The possible solution to this problem is to make changes in Chinese institutions and organizations to make them more flexible, which inevitably involves decentralization, a path the Chinese government has not shown any signs of following yet. This situation leads to the second issue, related to the technological role of China in the world. The history of technological change in the world shows that technological revolutions very often occur and are reinforced by some degree of social and economic inclusion of the population of their respective regions of influence (increase in the consumer market, greater qualification of the workforce, etc.).
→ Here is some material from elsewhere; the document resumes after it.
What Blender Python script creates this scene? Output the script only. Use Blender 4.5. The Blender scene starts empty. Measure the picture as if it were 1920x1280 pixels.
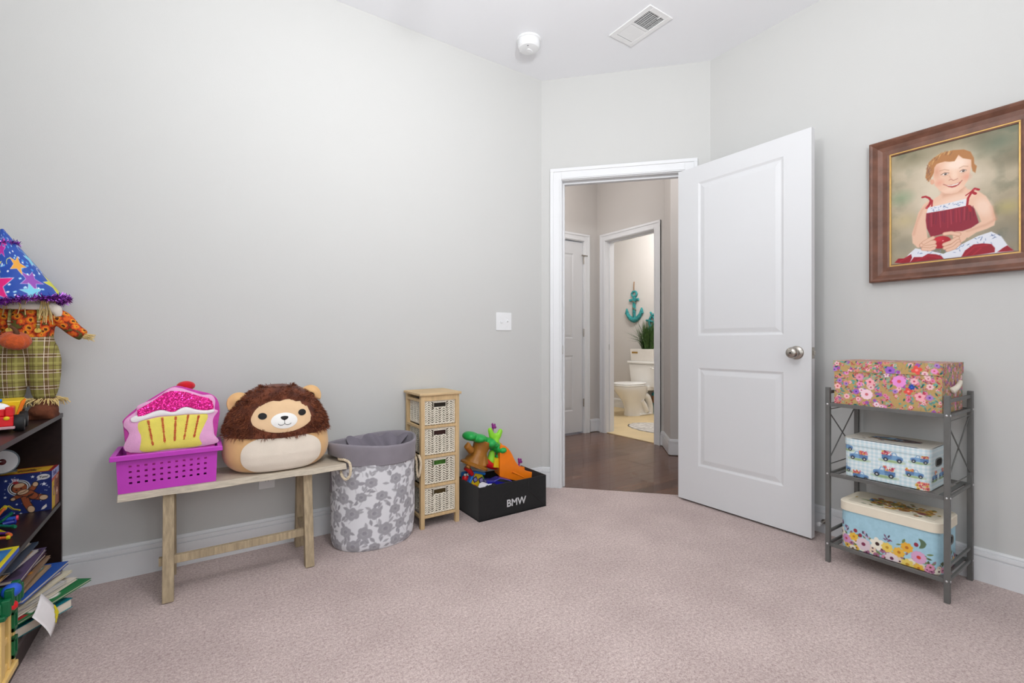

In this sense, China has shown that it is following the path of promoting inclusive innovations, that is, innovations aimed at the low-income population and/or developed by that stratum. Therefore, that is another reason for us to keep a close eye on that Asian country, which will soon take the lead of the world’s technology board.

1According to the last OECD Science, Technology and Industry Outlook 2014, a biannual OECD publication on the main trends in science, technology and innovation in the world.

2CRESCENZI, R.; RODRÍGUEZ-POSE, A.; STORPER, M. The territorial dynamics of innovation in China and India. Journal of Economic Geography, v. 12, n. 5, p. 1055-1085, 2012.